When I posted photos from the trip on Instagram, the messages poured in. Some said they too missed going to the States; some said they’d already started going back; others said they’d never set foot in the U.S. as long as Trump is in power, often punctuated with the “vomit” emoji.
In Vermont, probably the least Trumpian state of them all, the wonderful manager of the restaurant I visited told me they were feeling the lack of Canadian tourists sharply, and that business was way down. It was obvious everywhere I went. From Burlington to Stowe, shopping streets were empty and restaurants half full. At the U.S. border crossing there were only two cars ahead of us, and coming home, there was no line at all on the Canadian side. As a friend of mine put it recently: “I’m trying to feel sorry for them, but I have a hard time getting past the 77 million who voted for him.” So true.
For a long time, what kept Canadians from a U.S. holiday was probably the exchange rate more than politics. Now politics is the main reason, though the exchange rate doesn’t help either: restaurant bills and wine prices were noticeably higher everywhere I visited than back home in Montreal. Was the quality of the food worth the trip? Not really.
My main vacation plans this summer stay in Canada, not Europe or the U.S.: for those who have already “done” the beautiful regions of Quebec, Ontario towns like Stratford, St. Catharines and Toronto have plenty to offer culturally and culinarily, as do so many Canadian towns and cities.
If this Trump era has had one positive effect on Canadians, it's this: nothing has brought the country together quite like it since our last Olympic hockey gold, won by both the men's and women's teams in 2014. A country famously divided by region and language, French versus English, East versus West, suddenly found itself uniting against a common foe. The result has been a surge of national pride, and Canadians feeling more consciously Canadian than I've witnessed in my lifetime.
Is it time to soften our stance, to inch our way back toward buying American or visiting the U.S.? That's a very personal decision.

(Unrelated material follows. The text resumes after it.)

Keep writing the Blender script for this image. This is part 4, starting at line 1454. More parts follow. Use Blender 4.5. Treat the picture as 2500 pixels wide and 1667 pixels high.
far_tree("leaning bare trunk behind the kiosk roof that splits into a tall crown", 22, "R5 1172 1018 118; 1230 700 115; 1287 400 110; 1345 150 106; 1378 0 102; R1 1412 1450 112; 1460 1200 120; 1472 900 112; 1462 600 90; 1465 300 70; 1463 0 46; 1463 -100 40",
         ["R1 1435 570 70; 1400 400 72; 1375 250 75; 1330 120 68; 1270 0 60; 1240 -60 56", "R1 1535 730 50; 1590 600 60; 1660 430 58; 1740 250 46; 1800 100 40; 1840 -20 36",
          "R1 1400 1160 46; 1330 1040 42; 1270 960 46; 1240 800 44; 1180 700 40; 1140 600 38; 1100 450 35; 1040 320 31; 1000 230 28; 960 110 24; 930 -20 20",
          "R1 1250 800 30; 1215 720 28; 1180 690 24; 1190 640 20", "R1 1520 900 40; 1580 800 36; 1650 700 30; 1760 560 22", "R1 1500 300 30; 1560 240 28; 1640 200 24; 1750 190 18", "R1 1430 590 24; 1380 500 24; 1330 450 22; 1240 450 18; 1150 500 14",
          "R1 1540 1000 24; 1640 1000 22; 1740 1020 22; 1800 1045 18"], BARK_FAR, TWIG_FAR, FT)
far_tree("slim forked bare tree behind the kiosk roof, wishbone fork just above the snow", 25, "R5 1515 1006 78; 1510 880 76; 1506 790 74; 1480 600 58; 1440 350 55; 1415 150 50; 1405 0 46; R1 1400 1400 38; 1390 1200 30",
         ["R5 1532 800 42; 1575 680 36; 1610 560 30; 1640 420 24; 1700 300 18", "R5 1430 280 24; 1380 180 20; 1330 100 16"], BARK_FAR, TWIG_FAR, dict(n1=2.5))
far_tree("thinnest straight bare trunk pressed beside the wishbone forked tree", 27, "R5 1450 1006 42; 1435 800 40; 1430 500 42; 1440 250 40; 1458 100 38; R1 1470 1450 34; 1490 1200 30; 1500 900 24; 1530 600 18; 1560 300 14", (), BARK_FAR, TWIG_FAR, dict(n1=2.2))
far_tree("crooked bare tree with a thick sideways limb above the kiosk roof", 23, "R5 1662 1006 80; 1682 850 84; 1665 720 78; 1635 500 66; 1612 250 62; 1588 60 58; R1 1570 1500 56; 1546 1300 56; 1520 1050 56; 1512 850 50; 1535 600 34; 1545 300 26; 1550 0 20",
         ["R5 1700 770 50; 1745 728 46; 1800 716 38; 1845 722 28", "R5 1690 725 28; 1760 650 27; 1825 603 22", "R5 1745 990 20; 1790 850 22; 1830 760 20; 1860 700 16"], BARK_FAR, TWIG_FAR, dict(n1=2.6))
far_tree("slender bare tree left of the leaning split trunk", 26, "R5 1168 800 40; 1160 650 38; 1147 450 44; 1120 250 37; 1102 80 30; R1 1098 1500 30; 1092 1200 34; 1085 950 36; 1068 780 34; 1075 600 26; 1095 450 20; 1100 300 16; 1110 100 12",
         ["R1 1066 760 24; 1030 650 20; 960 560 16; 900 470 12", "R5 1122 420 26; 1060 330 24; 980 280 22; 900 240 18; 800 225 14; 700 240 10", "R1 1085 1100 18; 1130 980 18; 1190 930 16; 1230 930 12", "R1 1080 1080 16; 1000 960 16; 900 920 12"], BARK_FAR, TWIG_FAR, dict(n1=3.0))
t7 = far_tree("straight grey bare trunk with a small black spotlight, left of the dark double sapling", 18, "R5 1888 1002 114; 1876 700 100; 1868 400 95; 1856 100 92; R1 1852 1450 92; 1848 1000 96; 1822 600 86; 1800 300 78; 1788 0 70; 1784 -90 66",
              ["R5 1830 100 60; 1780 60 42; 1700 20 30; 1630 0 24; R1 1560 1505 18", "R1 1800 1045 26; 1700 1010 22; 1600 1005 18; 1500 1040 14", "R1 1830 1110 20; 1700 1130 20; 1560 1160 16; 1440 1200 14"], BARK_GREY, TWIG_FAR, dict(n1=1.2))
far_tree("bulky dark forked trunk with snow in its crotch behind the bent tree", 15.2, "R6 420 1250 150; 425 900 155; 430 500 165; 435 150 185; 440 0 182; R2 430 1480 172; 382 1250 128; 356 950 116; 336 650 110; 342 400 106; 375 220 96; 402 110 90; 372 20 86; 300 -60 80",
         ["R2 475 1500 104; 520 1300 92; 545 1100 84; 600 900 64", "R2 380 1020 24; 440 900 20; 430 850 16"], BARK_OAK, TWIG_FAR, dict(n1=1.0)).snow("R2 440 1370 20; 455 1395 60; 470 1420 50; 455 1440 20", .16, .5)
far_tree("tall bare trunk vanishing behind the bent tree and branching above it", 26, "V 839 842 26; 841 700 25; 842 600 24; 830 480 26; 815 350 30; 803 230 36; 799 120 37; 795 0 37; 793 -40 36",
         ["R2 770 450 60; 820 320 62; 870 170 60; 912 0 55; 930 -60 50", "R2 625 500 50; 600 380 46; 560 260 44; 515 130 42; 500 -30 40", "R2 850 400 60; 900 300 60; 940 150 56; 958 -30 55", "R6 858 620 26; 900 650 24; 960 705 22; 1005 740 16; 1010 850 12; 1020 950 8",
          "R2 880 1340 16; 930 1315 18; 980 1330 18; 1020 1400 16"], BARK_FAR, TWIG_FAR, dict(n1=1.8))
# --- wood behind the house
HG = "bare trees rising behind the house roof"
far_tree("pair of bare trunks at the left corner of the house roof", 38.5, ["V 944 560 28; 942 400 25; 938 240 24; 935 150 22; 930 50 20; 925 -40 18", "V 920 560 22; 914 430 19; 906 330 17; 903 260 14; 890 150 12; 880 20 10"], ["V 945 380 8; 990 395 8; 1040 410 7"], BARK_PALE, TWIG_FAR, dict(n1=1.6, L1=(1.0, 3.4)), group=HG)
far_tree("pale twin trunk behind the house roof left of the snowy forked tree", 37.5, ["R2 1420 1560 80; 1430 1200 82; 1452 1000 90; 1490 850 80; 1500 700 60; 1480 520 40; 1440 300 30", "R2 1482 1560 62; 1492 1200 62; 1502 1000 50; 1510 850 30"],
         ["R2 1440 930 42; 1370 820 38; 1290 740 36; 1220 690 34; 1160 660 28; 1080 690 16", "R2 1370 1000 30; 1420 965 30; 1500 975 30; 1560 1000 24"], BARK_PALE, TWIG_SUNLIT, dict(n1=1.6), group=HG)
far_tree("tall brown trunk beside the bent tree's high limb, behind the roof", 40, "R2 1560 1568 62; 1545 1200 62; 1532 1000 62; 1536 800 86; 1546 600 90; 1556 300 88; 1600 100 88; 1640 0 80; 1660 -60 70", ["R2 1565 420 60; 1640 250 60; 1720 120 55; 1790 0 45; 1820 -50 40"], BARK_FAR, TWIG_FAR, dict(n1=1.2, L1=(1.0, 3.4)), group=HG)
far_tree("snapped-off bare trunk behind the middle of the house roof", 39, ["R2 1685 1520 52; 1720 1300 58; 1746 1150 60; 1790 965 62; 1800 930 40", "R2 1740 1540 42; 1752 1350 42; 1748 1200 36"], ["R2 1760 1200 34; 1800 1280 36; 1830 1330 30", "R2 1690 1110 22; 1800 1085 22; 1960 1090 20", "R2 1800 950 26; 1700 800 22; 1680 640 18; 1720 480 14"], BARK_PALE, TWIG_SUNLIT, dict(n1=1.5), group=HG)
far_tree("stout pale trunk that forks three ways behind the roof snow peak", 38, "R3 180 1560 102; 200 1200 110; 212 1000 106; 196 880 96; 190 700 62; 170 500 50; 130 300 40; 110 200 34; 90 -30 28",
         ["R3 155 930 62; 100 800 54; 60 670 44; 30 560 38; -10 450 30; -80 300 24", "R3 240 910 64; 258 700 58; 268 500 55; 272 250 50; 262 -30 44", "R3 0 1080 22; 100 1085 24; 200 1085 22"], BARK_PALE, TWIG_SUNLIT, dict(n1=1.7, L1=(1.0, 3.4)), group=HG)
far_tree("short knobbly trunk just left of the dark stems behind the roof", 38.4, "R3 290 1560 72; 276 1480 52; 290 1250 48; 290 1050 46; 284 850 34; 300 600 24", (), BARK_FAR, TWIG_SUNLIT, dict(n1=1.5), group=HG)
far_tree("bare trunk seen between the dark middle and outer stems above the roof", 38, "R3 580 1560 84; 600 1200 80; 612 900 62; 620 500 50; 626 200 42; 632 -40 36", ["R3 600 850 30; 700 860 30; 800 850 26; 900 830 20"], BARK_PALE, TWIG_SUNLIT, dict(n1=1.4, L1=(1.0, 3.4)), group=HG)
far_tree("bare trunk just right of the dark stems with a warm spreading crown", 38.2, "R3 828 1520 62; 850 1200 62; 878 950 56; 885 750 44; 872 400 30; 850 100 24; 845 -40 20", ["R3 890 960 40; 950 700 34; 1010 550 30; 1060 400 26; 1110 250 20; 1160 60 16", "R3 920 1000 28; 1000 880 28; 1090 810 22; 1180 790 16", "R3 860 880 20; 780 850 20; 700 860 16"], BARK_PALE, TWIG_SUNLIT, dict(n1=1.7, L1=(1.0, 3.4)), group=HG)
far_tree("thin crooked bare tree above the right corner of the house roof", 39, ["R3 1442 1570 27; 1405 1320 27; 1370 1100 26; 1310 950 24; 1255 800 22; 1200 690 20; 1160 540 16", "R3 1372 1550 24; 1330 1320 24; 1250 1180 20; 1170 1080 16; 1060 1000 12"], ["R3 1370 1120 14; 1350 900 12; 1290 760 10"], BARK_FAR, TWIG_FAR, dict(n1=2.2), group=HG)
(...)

For me, the ballet is too hard to give up. But aside from that and work commitments, it'll be Stratford over Broadway, and the Magdalen Islands over Cape Cod.

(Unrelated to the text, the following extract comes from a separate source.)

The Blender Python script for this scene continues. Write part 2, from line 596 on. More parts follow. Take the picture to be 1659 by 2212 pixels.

As for the bourbon, a Montreal bartender recently told me Canadian rye makes a pretty good replacement, suggesting one called King of the North.
I'll drink to that!



Ms. Chesterman, I am one of those many U.S. citizens who are quietly protesting this sad state of affairs by spending USD in Canada. I just returned from the Montreal Jazz Festival--amazing as always--and spent more on a hotel, some of Montreal's exquisite restaurants, museums and Quebec-made crafts. We drank exclusively Canadian wines and I brought a CA gin home to share with friends. Your people opened their arms to us as they have in the past and my guest, a first-time visitor, was entranced. One of my personal high points of the trip was the two hours I spent at the McCord immersing myself in the exhibition on Montreal's culinary history. Brava to you for your role in it!
Brava! This brought me to tears. So sad and yet so proud of Canada for standing up to our tyrant when so few have. My people are from Canada; my paternal line from Normandy to Quebec in the 1600s, my maternal line Scots migrating to PEI. From our vacation home on Lake Champlain we have noted far fewer boats flying CA flags. We miss you but understand and support your resistance. Counting the days until trump is no more.